Mon, 12/28/2015 - 9:51am

In reply to by Outlaw 09

"Might be interesting to understand why it fails on the government side but it is empowering on the business side."

Likely due in large part to the fact that it was written by civilians and non tacticians. Would appear to be a classic example of the rift between strategic doctrine and execution at the tactical level.

Outlaw 09

Mon, 12/28/2015 - 8:39am

We can teach the entire DoD, DoS and the WH/NSC design as envisioned by Ben but until the day the tiger loses his stripes and polar bears fly design will always fail.

Perfect example of this was the hype around Mission Command as envisioned by the former JCoS ---meaning "dialogue in a fear free trust environment"--and how far did that get in the draw down??

Mission Command as envisioned by Casey is not the Mission Command being practiced at Ft. Leavenworth, nor at the various training centers, nor in the DATE exercise scenarios.

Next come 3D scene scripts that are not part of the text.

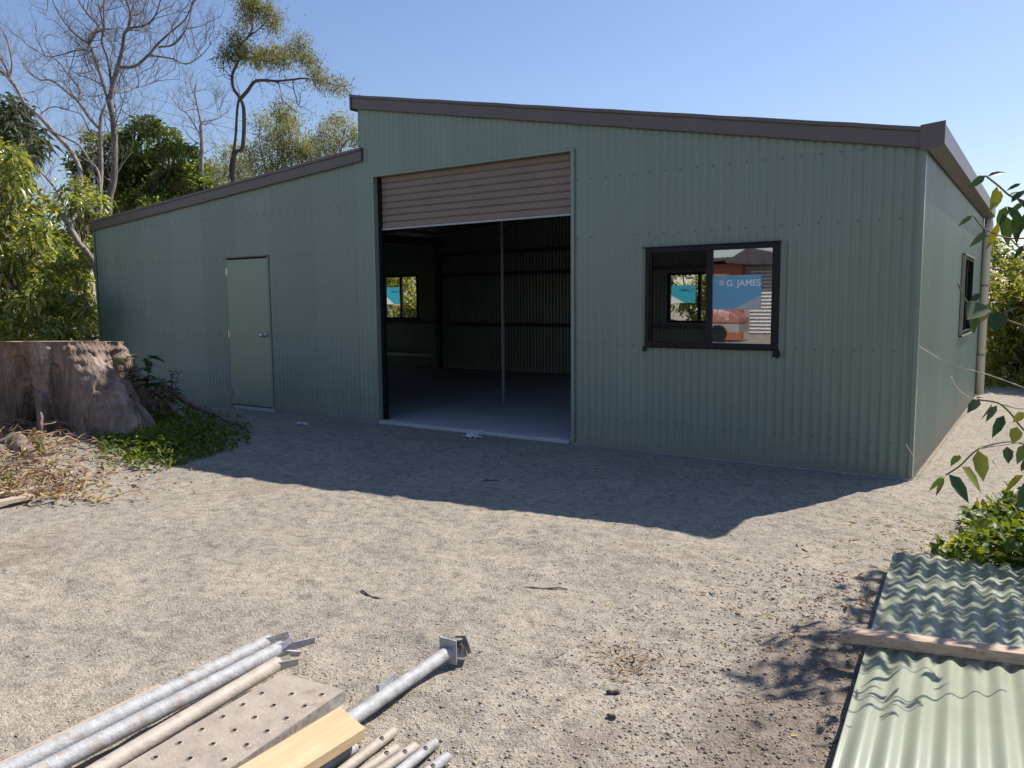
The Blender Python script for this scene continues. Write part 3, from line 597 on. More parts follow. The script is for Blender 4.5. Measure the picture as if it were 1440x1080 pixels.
# side window
mb = MB(); ya, yb, za, zb = 3.42, 4.66, 1.017, 1.918
mb.box(-0.03, 0.035, ya-0.004, ya+0.035, za, zb); mb.box(-0.03, 0.035, yb-0.035, yb+0.004, za, zb)
mb.box(-0.031, 0.036, ya-0.006, yb+0.006, zb-0.035, zb+0.004); mb.box(-0.031, 0.036, ya-0.006, yb+0.006, za-0.004, za+0.035)
sw = mb.build('window', 'black', shed)
mb = MB(); mb.box(-0.015, 0.02, 4.01, 4.06, za+0.035, zb-0.035); mb.build('sash', 'black', sw)
for a_, b2_ in ((ya+0.035, 4.01), (4.06, yb-0.035)):
    mb = MB(); mb.add([(0.004, a_, za+0.035), (0.004, b2_, za+0.035), (0.004, b2_, zb-0.035), (0.004, a_, zb-0.035)], [(0, 1, 2, 3)]); mb.build('pane', 'glass2', sw)
mb = MB(); mb.box(0.010, 0.045, ya-0.02, ya-0.007, za-0.02, zb+0.02); mb.box(0.010, 0.045, ya-0.02, yb+0.02, za-0.022, za-0.007); mb.box(0.010, 0.045, ya-0.02, yb+0.02, zb+0.006, zb+0.022); mb.build('window_flashing', 'pipe', sw)
# rows of screw heads along the girt lines
mb = MB()
for z in (0.28, 1.02, 2.06, 2.62):
    for x in np.arange(W0+0.12, -0.05, 0.152):
        if RD[0]-0.02 < x < RD[1]+0.02 or PD[0]-0.02 < x < PD[1]+0.02 and z < 2.1 or (WD[0] < x < WD[1] and z > 0.99 and z < 1.95) or z > top_front(x)-0.08: continue
        x = round(x/0.076)*0.076; mb.tube([(x, -0.0075, z), (x, -0.0135, z)], 0.0075, 6)
tag(mb.build('screw_heads', 'steel_dark', shed), kind='stuff')

# ================================================================== STUMP
st = empty('tree_stump', (STX, STY, 0), 'huge sawn-off tree stump with flaring buttress roots left of the shed', 'stump')
na, nz = 540, 130; H = 1.06; GA = math.atan2(RT[1], RT[0])      # angle of the view's right-hand direction
lob = [(-27, 1.78, 17), (-44, 1.16, 13), (-66, 1.00, 6.5), (-118, 1.50, 12), (-160, 1.35, 13), (160, 1.4, 14), (115, 1.3, 14), (70, 1.5, 14), (28, 1.3, 12)]
V = []
for iz in range(nz+1):
    zz = iz/nz; z = -0.12+(H+0.12)*zz; zr = max(0, min(1, z/H))
    for ia in range(na):
        a_ = 360*ia/na; r0 = 0.30+0.30*zr**0.7+0.02*math.sin(math.radians(a_*3+40)); r = r0
        for (la, R, wd) in lob:
            da = (a_-la+180) % 360-180
            k = math.exp(-abs(da/(wd*(1.0+1.1*zr)))**1.5)
            if R > 1.1: r = max(r, r0+(R-r0)*k*(1-zr)**1.05+0.10*k*min(1, zr*2))
            else: r = max(r, r0+(R-r0)*k*max(0, 1-(zr*1.75)**2)**0.5)
        for (ca, cw_, cd_) in ((-92, 15, 0.52), (-140, 12, 0.3), (-53, 6, 0.30), (5, 12, 0.25)):
            da = (a_-ca+180) % 360-180; r -= cd_*math.exp(-(da/cw_)**2)*max(0, 1-(zr*0.95)**2.2)*(0.75+0.25*math.sin(z*5+ca))
        r = max(0.10, r)
        A_ = math.radians(a_)+GA; p = Vector((math.cos(A_)*r, math.sin(A_)*r, z))
        nn = mn.fractal(Vector((p.x*2.2, p.y*2.2, p.z*1.3)), 0.8, 2.0, 5)
        crack = abs(mn.noise(Vector((p.x*1.7+9, p.y*1.7, p.z*4.0))))
        r += 0.060*nn+0.020*mn.noise(Vector((math.cos(A_)*7, math.sin(A_)*7, z*0.9)))+0.016*mn.noise(Vector((math.cos(A_)*22, math.sin(A_)*22, z*2.2)))+0.010*mn.noise(Vector((math.cos(A_)*9, math.sin(A_)*9, z*16)))+0.010*mn.noise(Vector((p.x*24, p.y*24, z*24)))+0.005*math.sin(z*60+3*mn.noise(Vector((p.x*2, p.y*2, 3))))*(0.5+zr)-0.018*max(0, 0.05-crack)/0.05
        V.append((STX+math.cos(A_)*r, STY+math.sin(A_)*r, z-zr*0.055*math.sin(math.radians(a_))*r+zr*0.006*mn.noise(p*6)))
F = [(i*na+j, i*na+(j+1) % na, (i+1)*na+(j+1) % na, (i+1)*na+j) for i in range(nz) for j in range(na)]
mb = MB(); mb.add(V, F); mb.build('trunk', 'stump', st, smooth=True)
M['cut'] = painted('sawn_wood', (0.42, 0.33, 0.24), 0.8, 0.2, 6, 0.3, 30)
top = V[nz*na:]; mb = MB(); mb.add(top+[(STX, STY, H+0.01)], [(j, (j+1) % na, na) for j in range(na)]); mb.build('sawn_top', 'cut', st)
def root(pts, r0, r1, name='root', m='stump', n=10):
    mb = MB(); P = smooth_path([(x, y, z) for x, y, z in pts], 5)
    k = len(P); mb.tube([p+rng.normal(size=3)*0.006 for p in P], [(r0+(r1-r0)*i/(k-1))*(1+0.12*math.sin(i*1.7)) for i in range(k)], n); return mb.build(name, m, st, smooth=True)
cr_ = lambda r_, f_, z: (STX+RT[0]*r_-math.sin(y_)*0-f_*FW[0]/np.hypot(FW[0], FW[1]), STY+RT[1]*r_-f_*FW[1]/np.hypot(FW[0], FW[1]), z)   # right, towards viewer
if False: root([cr_(0.60, 0.05, 0.93), cr_(0.95, -0.15, 0.80), cr_(1.25, -0.2, 0.50), cr_(1.6, -0.2, 0.25), cr_(2.0, -0.15, 0.10)], 0.10, 0.05)
root([cr_(0.9, 0.2, 0.62), cr_(1.05, 0.35, 0.45), cr_(1.3, 0.5, 0.22), cr_(1.45, 0.62, 0.04)], 0.07, 0.045)
root([cr_(0.60, 0.95, 0.45), cr_(0.57, 1.0, 0.22), cr_(0.55, 1.02, 0.0)], 0.028, 0.022, m='twig_pale') if False else None
root([cr_(1.0, -0.45, 0.55), cr_(1.3, -0.4, 0.36), cr_(1.7, -0.3, 0.20), cr_(2.0, -0.2, 0.10)], 0.045, 0.02)
root([cr_(1.0, -0.3, 0.50), cr_(1.3, -0.1, 0.30), cr_(1.6, 0.1, 0.12)], 0.045, 0.02)
root([cr_(0.15, 0.9, 0.14), cr_(0.42, 1.2, 0.13), cr_(0.7, 1.5, 0.06), cr_(0.9, 1.7, -0.03)], 0.10, 0.045)
root([cr_(-0.1, 1.3, 0.16), cr_(0.2, 1.4, 0.20), cr_(0.5, 1.35, 0.30)], 0.012, 0.008, 'root', 'twig_pale')

# ------------------------------------------------------------------ dry vines, weeds
def G3(u, v):
    d = FW+RT2*(u-720)/FPX+UP2*(540-v)/FPX; t = -CAM[2]/d[2]; p = CAM+d*t; return p
mb = MB(); mleaf = []
for i in range(400):
    u = rng.normal(20, 65); v = rng.uniform(640, 705) if rng.random() < 0.7 else rng.uniform(600, 650)
    p = G3(u, v); p[2] = float(gheight(p[0], p[1]))+rng.uniform(0.0, 0.10)
    a_ = rng.random()*2*PI; L = rng.uniform(0.08, 0.38); d = np.array([math.cos(a_), math.sin(a_), rng.normal()*0.18])
    pts = [p]; 
    for k in range(5):
        d = unit(d+rng.normal(size=3)*0.35); q = pts[-1]+d*L/5; q[2] = min(max(q[2], float(gheight(q[0], q[1]))+0.004), float(gheight(q[0], q[1]))+0.13); pts.append(q)
    mb.tube(pts, rng.uniform(0.0018, 0.006), 4)
tag(mb.build('dry_vine_litter', 'straw'), kind='stuff')
n = 1500; U = rng.normal(40, 75, n); Vv = rng.uniform(620, 712, n); B = np.array([G3(a_, b3) for a_, b3 in zip(U, Vv)]); B[:, 2] = gheight(B[:, 0], B[:, 1])+rng.uniform(0.005, 0.07, n)
tag(leaves('dead_leaf_litter', B, rng.normal(size=(n, 3))*[1, 1, .35], rng.normal(size=(n, 3))*0.5+[0, 0, 1], rng.uniform(.03, .09, n), rng.uniform(.012, .03, n), 0.1, 'deadleaf'), kind='stuff')
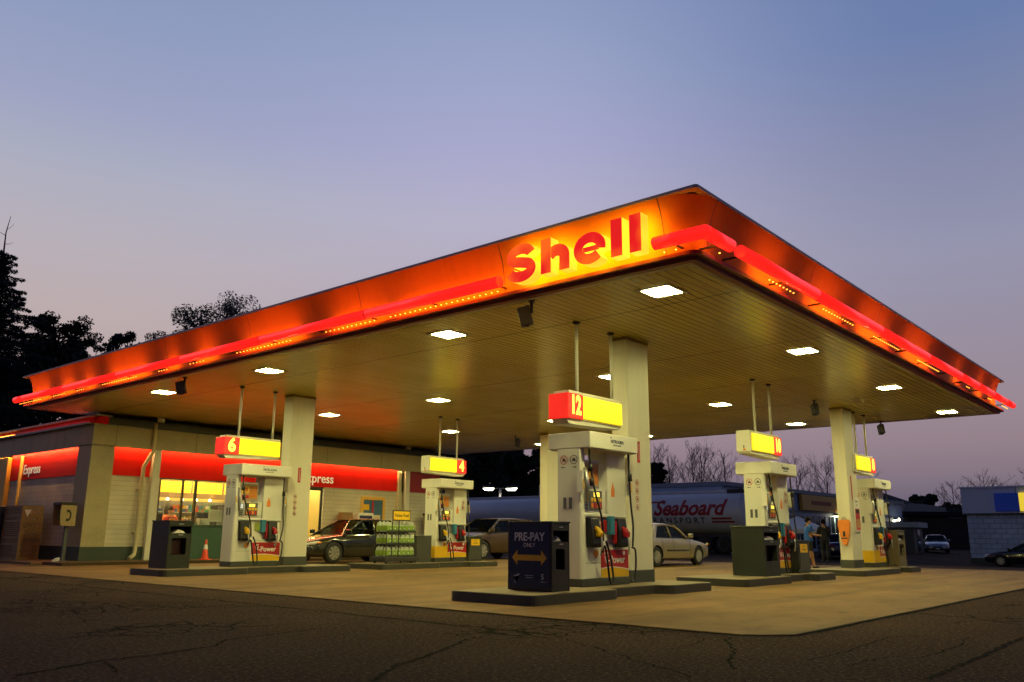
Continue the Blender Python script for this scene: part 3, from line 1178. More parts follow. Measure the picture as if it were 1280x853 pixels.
    for xx in (-0.035, 1.36):
        b = MB()
        b.box(xx, xx + 0.03, -0.30, -0.18, 1.45, 1.80, 0, 0.004)
        tag_ = b.build('squeegee_sign', m_white, t)
        b = MB()
        b.box(xx + 0.004, xx + 0.026, -0.304, -0.3005, 1.5, 1.66, 0)
        b.build('print', m_yel, tag_)
    # nozzles in their boots, hoses
    for xb, nm, hose_x in ((0.15, m_yel, 0.10), (0.93, m_red, 1.30)):
        b = MB()
        b.prism([(-0.20, 1.07), (-0.30, 1.06), (-0.36, 0.66), (-0.33, 0.60), (-0.23, 0.60)], 'x', xb, xb + 0.25, 0, 0.01)
        bt = b.build('nozzle_boot', m_rub, t)
        b = MB()
        b.tube([(xb + 0.13, -0.30, 0.90), (xb + 0.14, -0.37, 0.86), (xb + 0.15, -0.40, 0.78)], [0.045, 0.05, 0.04], 8)
        b.box(xb + 0.09, xb + 0.20, -0.42, -0.33, 0.76, 0.86, 0, 0.02)
        b.build('nozzle', nm, bt)
        b = MB()
        b.tube([(xb + 0.16, -0.40, 0.80), (xb + 0.19, -0.40, 0.60), (xb + 0.18, -0.38, 0.48)], 0.018, 6)
        b.build('spout', m_silv, bt)
    def hose(pts, r=0.017):
        P = [Vector(p) for p in pts]
        out = []
        n = 8
        for i in range(len(P) - 1):
            p0, p1, p2, p3 = P[max(0, i - 1)], P[i], P[i + 1], P[min(len(P) - 1, i + 2)]
            for k in range(n):
                s_ = k / n
                out.append(0.5 * ((2 * p1) + (-p0 + p2) * s_ + (2 * p0 - 5 * p1 + 4 * p2 - p3) * s_ ** 2 + (-p0 + 3 * p1 - 3 * p2 + p3) * s_ ** 3))
        out.append(P[-1])
        mb = MB()
        mb.tube(out, r, 7)
        mb.build('hose', m_rub, t)
    hose([(0.14, -0.30, 2.15), (0.13, -0.33, 1.9), (0.20, -0.36, 1.5), (0.36, -0.38, 1.05), (0.42, -0.36, 0.7)])
    hose([(0.33, -0.40, 0.52), (0.38, -0.42, 0.62), (0.45, -0.42, 0.35), (0.50, -0.42, 0.10), (0.56, -0.42, 0.04), (0.60, -0.42, 0.12), (0.56, -0.40, 0.45), (0.47, -0.38, 0.70)])
    hose([(1.30, -0.30, 2.15), (1.29, -0.31, 1.9), (1.30, -0.33, 1.3), (1.31, -0.36, 0.95), (1.22, -0.40, 0.62)])
    hose([(1.20, -0.40, 0.60), (1.28, -0.41, 0.55), (1.27, -0.42, 0.30), (1.20, -0.43, 0.08), (1.12, -0.43, 0.06)])
    for xx, zz in ((0.135, 1.85), (0.17, 1.62), (1.29, 1.75)):
        b = MB()
        b.tube([(xx, -0.33, zz - 0.06), (xx, -0.33, zz + 0.06)], 0.038, 8)
        b.build('hose_swivel', m_rub, t)
    b = MB()
    b.tube([(0.06, -0.28, 1.85), (0.075, -0.31, 1.55), (0.09, -0.28, 1.3)], [0.03, 0.04, 0.03], 8)
    b.build('breakaway', m_silv, t)
    # squeegee
    b = MB()
    b.box(0.74, 0.86, -0.30, -0.21, 0.80, 1.10, 0, 0.012)
    b.build('paper_box', m_blue, t)
    b = MB()
    b.box(0.87, 0.915, -0.30, -0.235, 0.66, 1.02, 0, 0.01)
    b.build('paper_box', m_red, t)
    # red grade panel over a yellow swoosh
    b = MB()
    b.box(0.54, 1.34, -0.231, -0.2265, 0.25, 0.56, 0)
    rp = b.build('grade_panel', m_red, t)
    b = MB()
    b.prism([(0.54, 0.13), (1.34, 0.13), (1.34, 0.235), (1.15, 0.262), (0.9, 0.282), (0.70, 0.277), (0.54, 0.262)], 'y', -0.2345, -0.2315)
    b.build('swoosh', m_yel, rp)
    b = MB()
    b.prism([(0.54, 0.262), (0.70, 0.277), (0.9, 0.282), (1.15, 0.262), (1.34, 0.235), (1.34, 0.25), (1.15, 0.275), (0.9, 0.296), (0.7, 0.291), (0.54, 0.277)], 'y', -0.236, -0.232)
    b.build('swoosh_line', m_wtxt, rp)
    text('lettering', 'V-Power', 0.165, (0.93, -0.2335, 0.40), *FRONT, m_wtxt, rp, 0.003, 0.003)
    text('lettering', 'Shell', 0.055, (0.68, -0.2335, 0.505), *FRONT, m_wtxt, rp, 0.003, 0.001)
    for (cx, cz, r, m2, par) in ((1.20, 0.505, 0.035, m_wtxt, rp), (0.40, 0.50, 0.052, m_yel, t)):
        b = MB()
        fan = [(cx - 0.35 * r, cz - r), (cx + 0.35 * r, cz - r)]
        fan += [(cx + 1.1 * r * math.cos(a), cz + 0.05 * r + r * math.sin(a)) for a in [PI * k / 10 - 0.2 for k in range(0, 12)] if a < PI + 0.2]
        yy = -0.2305 if par is t else -0.234
        if par is t:
            big = [((p[0] - cx) * 1.22 + cx, (p[1] - cz) * 1.2 + cz) for p in fan]
            b.prism(big, 'y', yy + 0.0005, yy + 0.0035, 1)
        b.prism(fan, 'y', yy - 0.003, yy, 0)
        if par is t:
            for k in range(-2, 3):
                dx, dz = math.sin(k * 0.42), math.cos(k * 0.42)
                p0 = Vector((cx + 0.1 * r * k, yy - 0.0045, cz - 0.8 * r))
                p1 = Vector((cx + 0.9 * r * dx, yy - 0.0045, cz + 0.85 * r * dz))
                n_ = Vector(((p1 - p0).z, 0, -(p1 - p0).x)).normalized() * 0.003
                b.quad([p0 - n_, p1 - n_, p1 + n_, p0 + n_], 1)
        b.build('emblem', [m2, m_red], par)
    # yellow flank on the pumps that carry it
    if num in (4, 8):
        b = MB()
        b.box(-0.004, -0.001, -0.225, 0.225, 0.125, 0.45)
        b.box(0.0, 0.53, -0.2385, -0.2365, 0.125, 0.45)
        b.build('yellow_flank', m_yel, t)
    return t


pump(11.10, 8.27, 'white pump nearest the camera, beneath the lit number 12', 12)
pump(17.95, 8.27, 'white pump beneath the lit number 10, dark bin at its left', 10)
pump(24.85, 8.27, 'white pump beyond the column with the orange bag', 8)
pump(11.38, 18.68, 'white pump beneath the lit number 6, in front of the shop window', 6)
pump(18.03, 18.60, 'white pump beneath the lit number 4, beside the rack of green jugs', 4)

# ------------------------------------------------------------------ hanging number signs
m_sy = glow('sign_yellow', (1.0, 0.74, 0.0), 1.12, base=(0.8, 0.6, 0.05), noise=0.10, nscale=2.2, rough=0.3)
m_sr = glow('sign_red', (0.95, 0.022, 0.012), 0.85, base=(0.6, 0.03, 0.02), noise=0.12, nscale=2.5, rough=0.3)
m_num = glow('sign_digit', (1.0, 0.86, 0.10), 1.3, base=(0.8, 0.7, 0.1))
m_shell = paint('sign_casing', (0.72, 0.70, 0.60), 0.4, dirt=0.15)


def sign(x, y, num, red_first, px, label):
    t = thing('number_sign', label, 'sign', (x, y, 2.76), group='lit number signs hanging over the pumps')
    L = 1.60
    b = MB()
    if red_first:
        b.box(0.06, L - 0.01, -0.17, 0.17, 0.02, 0.44, 0, 0.008)
        b.prism([(0.0, 0.02), (L, 0.02), (L - 0.03, -0.02), (0.3, -0.06), (0.10, -0.06)], 'y', -0.15, 0.15, 0)
        b.box(0.08, L, -0.16, 0.16, 0.441, 0.49, 0, 0.008)
    else:
        b.box(0.0, L - 0.06, -0.17, 0.17, 0.02, 0.44, 0, 0.008)
        b.prism([(0.0, 0.02), (L, 0.02), (L - 0.10, -0.06), (L - 0.4, -0.06), (0.02, -0.02)], 'y', -0.15, 0.15, 0)
        b.box(0.0, L - 0.08, -0.16, 0.16, 0.441, 0.49, 0, 0.008)
    b.build('casing', m_shell, t)
    xr0, xr1, xy0, xy1 = (0.0, 0.42, 0.424, L - 0.02) if red_first else (L - 0.42, L, 0.06, L - 0.424)
    b = MB()
    b.prism([(xr0, -0.20), (xr1, -0.20), (xr1, 0.20), (xr0, 0.20)], 'z', 0.03, 0.435, 0, 0.008)
    rp = b.build('red_panel', m_sr, t)
    for fy, rd in ((-0.2035, XP), (0.2035, -XP)):
        text('digits', str(num), 0.42 if num > 9 else 0.44, ((xr0 + xr1) / 2, fy, 0.235), rd, ZP, m_num, rp, 0.004, 0.016, 0.70 if num > 9 else 0.92)
    b = MB()
    for y0, y1 in ((-0.20, -0.171), (0.171, 0.20)):
        b.box(xy0, xy1, y0, y1, 0.05, 0.425, 0, 0.01)
    b.build('yellow_panel', m_sy, t)
    if not red_first:
        b = MB()
        b.box(-0.004, -0.001, -0.02, 0.0, 0.06, 0.16, 0)
        b.prism([(-0.07, 0.04), (0.03, 0.04), (-0.02, 0.10)], 'x', -0.005, -0.0015, 1)
        b.build('small_print', [m_ink, m_orng], t)
    b = MB()
    for xx in px:
        b.tube([(xx - x, 0.0, 0.489), (xx - x, 0.0, HZ - 2.76 - 0.002)], 0.03, 10)
        b.build('pole', m_shell, t)
        b = MB()
        b.lathe([(0.0, -0.05), (0.035, -0.05), (0.07, -0.02), (0.07, -0.003), (0.0, -0.003)], (xx - x, 0, HZ - 2.76), 'z', 12)
        b.build('pole_flange', m_dark, t)
        b = MB()
    b.bm.free()
    return t


sign(10.86, 8.30, 12, True, (11.38, 12.42), 'lit yellow and red box sign reading 12')
sign(10.98, 18.68, 6, True, (11.47, 12.44), 'lit yellow and red box sign reading 6')
sign(17.60, 8.30, 10, False, (18.25, 19.22 - 0.1), 'lit yellow and red box sign reading 10')
sign(24.25, 8.30, 8, False, (24.9, 25.75), 'lit yellow and red box sign half hidden behind the right column')
sign(17.74, 18.60, 4, False, (18.35, 19.1), 'lit yellow and red box sign reading 4')

# ------------------------------------------------------------------ bins and service boxes
m_bin = paint('bin_green', (0.020, 0.025, 0.019), 0.42, dirt=0.45, dscale=4)
m_bin2 = paint('bin_black', (0.014, 0.014, 0.016), 0.4, dirt=0.35)
m_bag = paint('bin_liner_red', (0.035, 0.004, 0.005), 0.35, dirt=0.3)


def trash_bin(x, y, L, Wd, Hh, label, mat, glossy_front=False):
    """service unit with an open waste slot towards the driveway (-Y)"""
    t = thing('waste_bin', label, 'bin', (x, y, 0.15), group='service bins on the islands')
    b = MB()
    b.box(0, 0.03, -Wd, 0, 0, Hh, 0, 0.006)
    b.box(L - 0.03, L, -Wd, 0, 0, Hh, 0, 0.006)
    b.box(0.031, L - 0.031, -0.03, 0, 0, Hh, 0)
    b.box(0.031, L - 0.031, -Wd, -0.031, 0, 0.30, 0)
    b.box(0.031, L - 0.031, -Wd, -0.031, Hh - 0.10, Hh, 0)
    b.box(0.031, L - 0.031, -Wd, -0.031, Hh - 0.36, Hh - 0.26, 0)
    b.box(L - 0.12, L - 0.031, -Wd, -0.31, 0.301, Hh - 0.361, 0)
    b.box(0.031, 0.09, -Wd, -0.31, 0.301, Hh - 0.361, 0)
    b.build('housing', mat, t)
    b = MB()
    b.box(-0.012, L + 0.012, -Wd - 0.012, 0.012, Hh + 0.001, Hh + 0.03, 0, 0.008)
    b.build('lid', mat, t)
    b = MB()
    pts = [(0.10, 0.305), (L - 0.13, 0.305), (L - 0.15, Hh - 0.38), (0.13, Hh - 0.40)]
    b.prism(pts, 'y', -Wd + 0.16, -0.05, 0, 0.02)
    b.build('bin_liner', m_bag, t)
    b = MB()
    b.prism([(0.10, Hh - 0.255), (L - 0.12, Hh - 0.255), (L - 0.2, Hh - 0.2), (L * 0.45, Hh - 0.17), (0.2, Hh - 0.22)], 'y', -Wd + 0.05, -Wd + 0.25, 0, 0.01)
    b.build('paper_towel', m_white, t)
    b = MB()
    b.box(L * 0.42, L * 0.62, -Wd - 0.003, -Wd - 0.0005, Hh - 0.30, Hh - 0.285)
    b.box(L * 0.42, L * 0.62, -Wd - 0.003, -Wd - 0.0005, Hh - 0.06, Hh - 0.045)
    b.build('small_label', m_silv, t)
    return t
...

BUT that said--where Casey and Ben have worked very successfully has in the teaching/implementation of these concepts in key network security control centers ---when employees, managers and directors fully understand the concepts and implement them you might be amazingly surprised at the results--speed, accuracy and decision making have all increased and with that confidence--- critical thinking takes off.

Might be interesting to understand why it fails on the government side but it is empowering on the business side.